Terima kasih sebelumnya untuk artikel ini, kritis tapi tidak menghakimi. Takjub rasanya membaca pandangan pihak lain tentang agama saya pasca kejadian itu, yang sesungguhnya juga merupakan awal petaka bagi umat muslim di seluruh penjuru dunia saya yakin, terutama mereka yang menjadi kaum minoritas di suatu bangsa.
Komentar saya ini bukan counter balik dari tulisan bapak, karena sesungguhnya saya setuju sekali bahwa terorisme apapun kedoknya sangat melukai persaudaraan umat manusia.
Saya hanya ingin menggaris bawahi pernyataan bapak bahwa bila ajaran suatu agama dilihat dari fenomena dan perilaku umatnya, maka mohon jangan melihat mereka, Amrozi cs, sebagai keterwakilan dari semua muslim.
Mereka bagi saya ibaratnya adalah murid-murid yang bandel, yang diajarkan dengan baik bagaimana mulianya dan bermanfaatnya air susu ibu untuk bayi. Tetapi alih-alih menyerukannya kepada khalayak ramai, mereka malah membangun pabrik-pabrik susu bayi dan mencoba memformulasikan semua kandungan gizi air susu ibu ke dalam satu kaleng susu ciptaan mereka, yang tentu saja sudah tak muat lagi untuk ditempati nilai-nilai kasih sayang seorang ibu ke anaknya.
Begitu juga mereka pak. Mereka, sama seperti saya, diajarkan bahwa dalam Islam ada prinsip jihad yang berarti berjuang di jalan Allah yang namun sebenarnya berarti menegakkan standar kehidupan yang lebih indah untuk siapapun. Disini mereka mengartikan jihad sama dengan perang melawan ketidakadilan dan kesewenang-wenangan yang dilakukan negara-negara adidaya di beberapa negara muslim seperti Palestina. Mereka memilih Bali karena sebagai tempat tujuan wisata utama di Indonesia mereka tahu disanalah tempat berkumpulnya orang-orang dari negara adidaya tersebut.
Lupa mereka sepertinya kalau orang-orang itu mungkin bahkan tidak tahu-menahu tentang kelakuan buruk segelintir kecil orang di negaranya terhadap Palestina. Mereka saya yakin lupa, bahwa di Islam diajarkan banyak hal untuk membuat kehidupan lebih indah, sedekah, senyum dan doa bagi sesama misalnya, bahkan untuk negara yang semenderita Palestina sekalipun. Saking penuhnya hati dan kepala mereka dengan kemarahan untuk Palestina, sampai mereka lupa memasukkan pertimbangan akan kesedihan yang tentunya diderita keluarga korban dan masyarakat Bali akibat kejadian itu ke hati mereka.

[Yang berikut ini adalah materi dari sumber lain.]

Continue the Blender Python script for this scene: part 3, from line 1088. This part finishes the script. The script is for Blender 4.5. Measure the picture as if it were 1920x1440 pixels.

Demikian pak, harapan saya semoga bapak dan penganut agama lainnya dimanapun berada suatu hari nanti berkesempatan bersahabat dan bergandengan tangan dengan muslim lainnya yang mencintai damai.
Salam damai,
Tiara
(saya yang sedang belajar Islam)
Tia,
Terima kasih atas komentar yang lengkap, cerdas dan sejuk at the same time. Tulisan saya adalah kegelisahan banyak anak manusia di negeri kita yang memilih untuk mempertanyakan keadaan dengan baik-baik tanpa menjadi anarkis.